• Source records
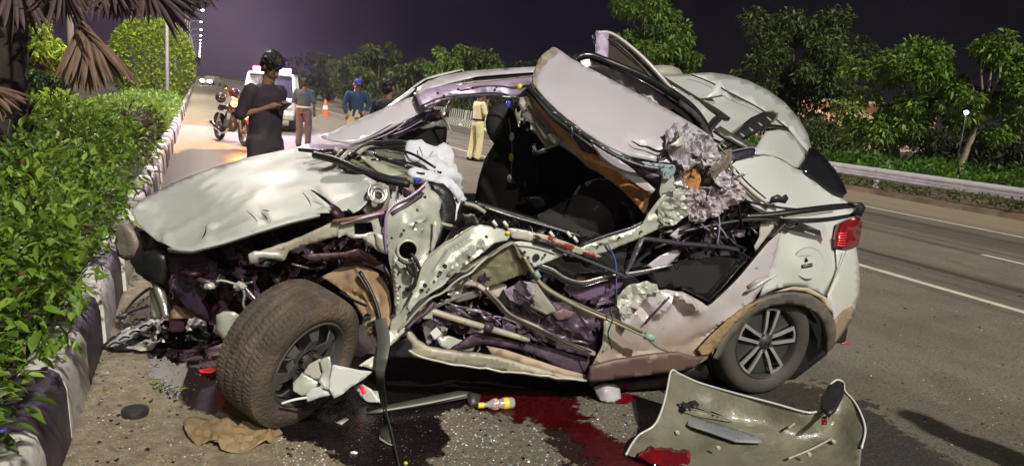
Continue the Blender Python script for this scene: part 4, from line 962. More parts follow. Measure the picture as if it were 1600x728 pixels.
for x, y, r in ((664, 308, .008), (631, 360, .007), (650, 348, .006), (624, 425, .006), (636, 452, .012), (640, 468, .010), (625, 448, .006), (612, 372, .006)): disc('bolt_hole', x, y, .03, r, M_black, hp)
for p in ([(622, 404, .0), (636, 412, -.01), (648, 408, .0)], [(636, 410, 0), (640, 424, -.01), (650, 432, 0)], [(648, 412, 0), (650, 440, -.01), (638, 452, 0)], [(642, 396, .02), (650, 406, 0), (656, 420, 0)]): Tb('broken_hinge', p, .009, M_black, parent=hp)
Tb('cowl_edge', [(604, 396, .1), (602, 366, .08), (604, 336, .08), (616, 320, .1), (640, 308, .12), (656, 296, .14), (668, 284, .16)], .011, M_purlite, sq=.6)
Tb('cowl_channel', [(612, 334, .1), (636, 320, .12), (660, 302, .16)], .016, M_purple, sq=.6)
for k in range(9): crumple('cowl_scrap', 606 + k * 7, 300 - k * 1.5 + (k % 3) * 6, .3, .05, (M_black, M_maroon, M_inner2)[k % 3], C_, 60 + k)
for p in ([(704, 392, .0), (700, 372, .0), (694, 350, 0)],): pass
Pn('hinge_flange', [(676, 344, .1), (684, 346, .1), (684, 372, .09), (676, 394, .08), (672, 392, .08), (676, 370, .09)], M_inner2, thick=.012, rough=.01, rs=20)
# tan wheel-arch liner
Pn('wheel_liner', [(503, 432, .32), (530, 418, .32), (550, 400, .32), (560, 408, .3), (578, 418, .26), (598, 432, .2), (608, 452, .16), (612, 478, .12), (610, 504, .1), (600, 530, .1), (590, 546, .1), (578, 522, .14), (566, 492, .18), (548, 464, .24), (524, 446, .3)], M_tan, thick=.012, step=6, rough=.03, rs=7, folds=[((535, 452), (590, 478), 5, -.03), ((556, 412), (590, 505), 6, .03)])
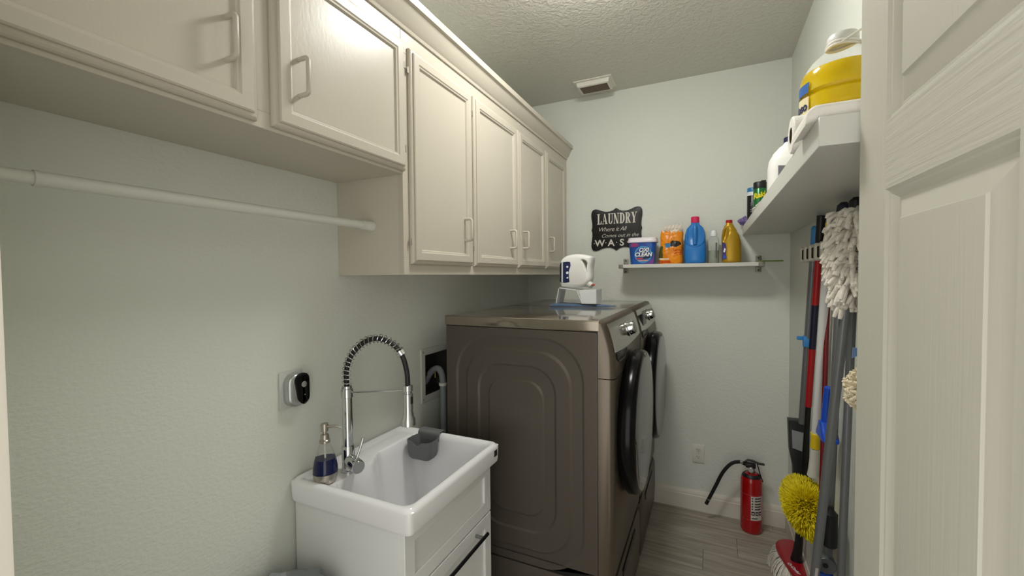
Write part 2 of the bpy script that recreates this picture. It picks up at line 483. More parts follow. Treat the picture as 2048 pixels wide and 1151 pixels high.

• TASK PROMPT
Exactly as they appear, print the lines of the listing above from its first line through the line that contains "505), 6, .03)])", minus the pictures.

• SOLUTION BELOW
Continue the Blender Python script for this scene: part 4, from line 962. More parts follow. Measure the picture as if it were 1600x728 pixels.
for x, y, r in ((664, 308, .008), (631, 360, .007), (650, 348, .006), (624, 425, .006), (636, 452, .012), (640, 468, .010), (625, 448, .006), (612, 372, .006)): disc('bolt_hole', x, y, .03, r, M_black, hp)
for p in ([(622, 404, .0), (636, 412, -.01), (648, 408, .0)], [(636, 410, 0), (640, 424, -.01), (650, 432, 0)], [(648, 412, 0), (650, 440, -.01), (638, 452, 0)], [(642, 396, .02), (650, 406, 0), (656, 420, 0)]): Tb('broken_hinge', p, .009, M_black, parent=hp)
Tb('cowl_edge', [(604, 396, .1), (602, 366, .08), (604, 336, .08), (616, 320, .1), (640, 308, .12), (656, 296, .14), (668, 284, .16)], .011, M_purlite, sq=.6)
Tb('cowl_channel', [(612, 334, .1), (636, 320, .12), (660, 302, .16)], .016, M_purple, sq=.6)
for k in range(9): crumple('cowl_scrap', 606 + k * 7, 300 - k * 1.5 + (k % 3) * 6, .3, .05, (M_black, M_maroon, M_inner2)[k % 3], C_, 60 + k)
for p in ([(704, 392, .0), (700, 372, .0), (694, 350, 0)],): pass
Pn('hinge_flange', [(676, 344, .1), (684, 346, .1), (684, 372, .09), (676, 394, .08), (672, 392, .08), (676, 370, .09)], M_inner2, thick=.012, rough=.01, rs=20)
# tan wheel-arch liner
Pn('wheel_liner', [(503, 432, .32), (530, 418, .32), (550, 400, .32), (560, 408, .3), (578, 418, .26), (598, 432, .2), (608, 452, .16), (612, 478, .12), (610, 504, .1), (600, 530, .1), (590, 546, .1), (578, 522, .14), (566, 492, .18), (548, 464, .24), (524, 446, .3)], M_tan, thick=.012, step=6, rough=.03, rs=7, folds=[((535, 452), (590, 478), 5, -.03), ((556, 412), (590, 505), 6, .03)])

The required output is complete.